Maar de fiscaalvriendelijke opbouw van pensioen zit wel een belangrijke voorwaarde. Op het moment dat je met pensioen gaat, moet je het opgebouwde vermogen in een uitkeringsproduct stoppen bij een verzekeraar. Die garandeert dan gedurende een bepaalde periode (van bijvoorbeeld 15 jaar tot levenslang) een maandelijks uitkering.
De hoogte van die uitkering is echter afhankelijk van het renteniveau op het moment dat je met pensioen gaat. Als de rente erg laag is, zoals nu, heb je pech en krijgt je bij eenzelfde vermogen een fors lagere uitkering.
Ter illustratie: op de site banksparen.nl kun je uitrekenen wat er gebeurt als je 3 ton in een uitkeringsproduct stopt voor 25 jaar, tegen de huidige maximale rente van 1,65 procent. Bruto levert dit een uitkering van iets meer dan 1.200 euro per maand op (waar dan nog wel belasting over moet worden betaald). Stijgt de rente naar 3 procent, dan krijg je 200 euro per maand meer. Over 25 jaar gerekend is dat 60.000 euro.

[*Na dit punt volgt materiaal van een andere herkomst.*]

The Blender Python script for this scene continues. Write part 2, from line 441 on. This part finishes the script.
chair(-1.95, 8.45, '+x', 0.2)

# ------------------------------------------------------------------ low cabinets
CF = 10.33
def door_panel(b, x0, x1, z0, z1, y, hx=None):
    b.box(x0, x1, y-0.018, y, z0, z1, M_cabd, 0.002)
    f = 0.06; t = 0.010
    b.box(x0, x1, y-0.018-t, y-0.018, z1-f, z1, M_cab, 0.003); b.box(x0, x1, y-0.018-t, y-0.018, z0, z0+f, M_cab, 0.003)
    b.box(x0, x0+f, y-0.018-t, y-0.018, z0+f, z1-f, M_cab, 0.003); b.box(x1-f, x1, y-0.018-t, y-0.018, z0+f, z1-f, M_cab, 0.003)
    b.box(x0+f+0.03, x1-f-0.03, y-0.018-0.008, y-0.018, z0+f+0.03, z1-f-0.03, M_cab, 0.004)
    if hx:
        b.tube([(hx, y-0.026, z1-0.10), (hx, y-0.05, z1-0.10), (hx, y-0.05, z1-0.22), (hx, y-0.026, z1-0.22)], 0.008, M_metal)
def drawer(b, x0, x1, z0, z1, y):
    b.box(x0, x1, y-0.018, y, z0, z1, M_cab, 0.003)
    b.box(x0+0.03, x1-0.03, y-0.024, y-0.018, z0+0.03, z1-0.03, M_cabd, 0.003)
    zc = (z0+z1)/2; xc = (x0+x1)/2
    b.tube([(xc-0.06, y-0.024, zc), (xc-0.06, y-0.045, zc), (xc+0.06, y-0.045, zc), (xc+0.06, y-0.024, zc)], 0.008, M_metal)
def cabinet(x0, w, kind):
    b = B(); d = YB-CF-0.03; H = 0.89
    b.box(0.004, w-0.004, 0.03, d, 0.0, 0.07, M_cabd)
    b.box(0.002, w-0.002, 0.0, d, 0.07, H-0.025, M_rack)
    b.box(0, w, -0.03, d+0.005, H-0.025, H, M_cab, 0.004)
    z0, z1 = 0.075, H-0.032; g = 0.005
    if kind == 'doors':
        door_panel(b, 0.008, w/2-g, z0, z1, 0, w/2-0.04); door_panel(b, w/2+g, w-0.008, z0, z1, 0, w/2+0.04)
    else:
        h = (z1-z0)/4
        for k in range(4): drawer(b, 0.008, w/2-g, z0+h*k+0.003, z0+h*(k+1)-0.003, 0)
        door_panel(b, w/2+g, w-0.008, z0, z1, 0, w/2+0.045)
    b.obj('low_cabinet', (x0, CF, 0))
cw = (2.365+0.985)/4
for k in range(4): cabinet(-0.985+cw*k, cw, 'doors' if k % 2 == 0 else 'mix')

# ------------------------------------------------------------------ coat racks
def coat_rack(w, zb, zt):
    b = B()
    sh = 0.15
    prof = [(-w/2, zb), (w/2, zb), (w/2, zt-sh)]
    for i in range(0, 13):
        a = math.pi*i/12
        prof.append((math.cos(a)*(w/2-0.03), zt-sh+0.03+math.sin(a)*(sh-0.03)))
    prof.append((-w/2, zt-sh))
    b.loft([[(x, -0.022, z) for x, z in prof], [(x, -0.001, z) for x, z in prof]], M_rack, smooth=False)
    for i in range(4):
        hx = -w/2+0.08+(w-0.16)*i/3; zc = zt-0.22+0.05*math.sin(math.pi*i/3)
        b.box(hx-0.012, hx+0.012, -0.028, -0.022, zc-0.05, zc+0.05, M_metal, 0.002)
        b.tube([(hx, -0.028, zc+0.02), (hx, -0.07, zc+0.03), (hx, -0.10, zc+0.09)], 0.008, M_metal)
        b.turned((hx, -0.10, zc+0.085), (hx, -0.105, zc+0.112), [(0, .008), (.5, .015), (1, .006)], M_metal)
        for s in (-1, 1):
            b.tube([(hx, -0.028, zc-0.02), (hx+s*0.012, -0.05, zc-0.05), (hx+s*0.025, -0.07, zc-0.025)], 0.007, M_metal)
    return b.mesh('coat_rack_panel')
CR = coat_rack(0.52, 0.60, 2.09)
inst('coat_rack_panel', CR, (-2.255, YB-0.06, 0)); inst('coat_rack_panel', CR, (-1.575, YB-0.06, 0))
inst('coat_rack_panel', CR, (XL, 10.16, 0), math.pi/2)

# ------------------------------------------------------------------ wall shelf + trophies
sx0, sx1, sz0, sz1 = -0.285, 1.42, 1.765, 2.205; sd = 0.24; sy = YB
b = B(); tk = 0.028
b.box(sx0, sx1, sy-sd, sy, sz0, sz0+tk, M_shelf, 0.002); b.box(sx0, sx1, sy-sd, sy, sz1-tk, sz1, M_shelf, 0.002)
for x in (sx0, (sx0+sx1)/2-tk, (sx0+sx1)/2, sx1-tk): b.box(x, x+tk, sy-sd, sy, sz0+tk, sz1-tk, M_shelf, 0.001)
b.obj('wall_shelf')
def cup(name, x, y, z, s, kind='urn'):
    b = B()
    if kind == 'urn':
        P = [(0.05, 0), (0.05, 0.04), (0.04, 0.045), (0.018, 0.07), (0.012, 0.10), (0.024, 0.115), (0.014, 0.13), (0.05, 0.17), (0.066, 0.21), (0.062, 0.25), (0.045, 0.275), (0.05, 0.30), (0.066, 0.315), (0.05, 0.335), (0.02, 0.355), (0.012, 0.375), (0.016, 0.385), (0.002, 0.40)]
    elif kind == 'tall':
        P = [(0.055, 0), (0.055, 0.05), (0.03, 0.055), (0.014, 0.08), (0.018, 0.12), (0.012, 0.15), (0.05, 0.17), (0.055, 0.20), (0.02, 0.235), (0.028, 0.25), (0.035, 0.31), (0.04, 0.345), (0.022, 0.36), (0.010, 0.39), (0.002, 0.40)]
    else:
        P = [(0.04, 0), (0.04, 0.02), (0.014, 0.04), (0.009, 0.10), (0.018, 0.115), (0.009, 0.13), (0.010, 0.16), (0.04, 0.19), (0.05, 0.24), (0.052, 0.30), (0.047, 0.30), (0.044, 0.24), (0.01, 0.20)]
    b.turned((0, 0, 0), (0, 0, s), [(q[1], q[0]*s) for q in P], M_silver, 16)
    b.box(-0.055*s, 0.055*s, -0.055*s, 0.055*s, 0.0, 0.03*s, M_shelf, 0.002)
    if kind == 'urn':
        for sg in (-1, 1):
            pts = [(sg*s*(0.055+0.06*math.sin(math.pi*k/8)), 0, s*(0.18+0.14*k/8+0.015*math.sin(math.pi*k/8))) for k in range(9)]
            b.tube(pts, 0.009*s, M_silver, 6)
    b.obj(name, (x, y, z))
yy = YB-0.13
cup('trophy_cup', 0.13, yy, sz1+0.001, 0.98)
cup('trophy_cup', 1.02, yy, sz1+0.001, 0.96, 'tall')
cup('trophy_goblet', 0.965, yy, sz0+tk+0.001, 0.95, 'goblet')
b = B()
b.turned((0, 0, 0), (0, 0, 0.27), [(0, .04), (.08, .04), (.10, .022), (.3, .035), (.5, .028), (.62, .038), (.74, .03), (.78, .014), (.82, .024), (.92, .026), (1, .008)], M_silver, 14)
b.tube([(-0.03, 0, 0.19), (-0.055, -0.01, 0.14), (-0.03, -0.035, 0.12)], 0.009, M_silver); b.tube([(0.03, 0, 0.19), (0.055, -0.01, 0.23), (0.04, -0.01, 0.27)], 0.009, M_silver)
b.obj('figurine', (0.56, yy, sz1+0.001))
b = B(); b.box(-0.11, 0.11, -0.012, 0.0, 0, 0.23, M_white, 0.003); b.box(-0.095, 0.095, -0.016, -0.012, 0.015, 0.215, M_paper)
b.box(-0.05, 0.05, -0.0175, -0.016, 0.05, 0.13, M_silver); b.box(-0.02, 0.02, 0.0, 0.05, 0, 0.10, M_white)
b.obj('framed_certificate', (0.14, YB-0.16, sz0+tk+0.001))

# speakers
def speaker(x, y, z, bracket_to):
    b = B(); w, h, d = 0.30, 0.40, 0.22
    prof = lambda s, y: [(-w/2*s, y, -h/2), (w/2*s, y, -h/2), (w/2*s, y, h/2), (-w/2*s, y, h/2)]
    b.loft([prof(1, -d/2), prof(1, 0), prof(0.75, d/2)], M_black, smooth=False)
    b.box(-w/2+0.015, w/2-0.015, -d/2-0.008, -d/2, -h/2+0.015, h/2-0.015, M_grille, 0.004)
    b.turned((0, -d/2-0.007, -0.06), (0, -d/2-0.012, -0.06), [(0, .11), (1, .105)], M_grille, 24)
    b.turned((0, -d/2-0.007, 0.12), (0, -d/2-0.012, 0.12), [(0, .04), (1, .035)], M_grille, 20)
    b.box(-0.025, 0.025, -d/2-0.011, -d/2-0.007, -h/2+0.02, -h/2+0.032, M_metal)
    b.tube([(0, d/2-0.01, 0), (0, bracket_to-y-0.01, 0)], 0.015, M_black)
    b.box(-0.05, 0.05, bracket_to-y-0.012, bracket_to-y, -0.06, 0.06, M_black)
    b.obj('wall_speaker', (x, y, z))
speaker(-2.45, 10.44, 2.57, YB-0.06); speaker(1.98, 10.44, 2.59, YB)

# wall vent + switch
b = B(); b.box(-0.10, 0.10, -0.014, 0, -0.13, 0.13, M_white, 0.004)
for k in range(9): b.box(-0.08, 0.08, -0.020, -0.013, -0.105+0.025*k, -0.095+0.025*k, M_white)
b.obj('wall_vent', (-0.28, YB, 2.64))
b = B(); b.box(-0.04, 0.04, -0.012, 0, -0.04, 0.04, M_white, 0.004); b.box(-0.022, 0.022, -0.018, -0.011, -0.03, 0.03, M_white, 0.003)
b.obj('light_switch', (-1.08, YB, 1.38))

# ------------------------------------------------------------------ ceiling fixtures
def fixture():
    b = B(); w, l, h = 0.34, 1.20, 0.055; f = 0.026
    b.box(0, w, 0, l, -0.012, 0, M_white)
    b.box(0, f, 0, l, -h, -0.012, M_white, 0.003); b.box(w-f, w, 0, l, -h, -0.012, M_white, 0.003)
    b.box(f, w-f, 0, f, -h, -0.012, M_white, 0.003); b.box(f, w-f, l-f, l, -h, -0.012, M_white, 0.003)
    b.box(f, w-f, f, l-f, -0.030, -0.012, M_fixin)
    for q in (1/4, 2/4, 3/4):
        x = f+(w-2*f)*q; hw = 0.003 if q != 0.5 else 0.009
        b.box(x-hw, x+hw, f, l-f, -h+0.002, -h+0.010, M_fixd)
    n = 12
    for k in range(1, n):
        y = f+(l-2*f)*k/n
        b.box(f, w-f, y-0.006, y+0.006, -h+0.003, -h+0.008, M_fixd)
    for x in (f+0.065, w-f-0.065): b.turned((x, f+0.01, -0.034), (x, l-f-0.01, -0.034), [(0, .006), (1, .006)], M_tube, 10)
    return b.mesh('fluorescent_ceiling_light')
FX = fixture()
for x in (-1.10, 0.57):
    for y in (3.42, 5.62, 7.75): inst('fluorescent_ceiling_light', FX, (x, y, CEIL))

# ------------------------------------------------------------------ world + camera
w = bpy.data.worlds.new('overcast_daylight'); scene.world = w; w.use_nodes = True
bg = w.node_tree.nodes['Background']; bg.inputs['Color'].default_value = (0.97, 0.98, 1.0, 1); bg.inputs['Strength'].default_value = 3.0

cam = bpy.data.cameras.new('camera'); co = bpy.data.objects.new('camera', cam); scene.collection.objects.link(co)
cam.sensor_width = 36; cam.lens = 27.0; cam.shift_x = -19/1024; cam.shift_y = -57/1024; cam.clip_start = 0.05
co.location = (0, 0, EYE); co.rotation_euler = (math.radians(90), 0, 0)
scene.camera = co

Met fiscaal gunstig beleggen voor pensioen win je dus in de opbouwfase, omdat je geen belasting betaalt. Maar in de uitkeringsfase ben afhankelijk van de stand van de rente op het moment dat jouw vermogenspot vrijkomt. Je hebt niet de vrijheid om je vermogenspot wat langer te laten staan en naar eigen inzicht uit te keren.
Een ander punt is dat aanbieders van opbouwproducten om fiscaal vriendelijk te beleggen voor je pensioen, vaak een beperkte keuze bieden aan beleggingsfondsen. Je zit vaak vast aan een specifieke beleggingsstrategie van de aanbieder van pensioenproducten.
De keuze tussen zelf pensioen opbouwen in box 3 en fiscaal vriendelijk beleggen voor de oude dag, inclusief een verplichte uitkeringsregeling, is nu nog redelijk neutraal. De voor- en nadelen van beide varianten zijn min of meer in evenwicht. Met het nieuwe belastingplan voor box 3 wordt dat anders.
Het kabinet Rutte 3 straft zzp’ers en anderen die pensioen willen opbouwen via box 3 extreem zwaar. Het alternatief van fiscaal gedreven pensioenproducten wordt daardoor verplichte kost, terwijl daar ook serieuze nadelen aan kunnen zitten.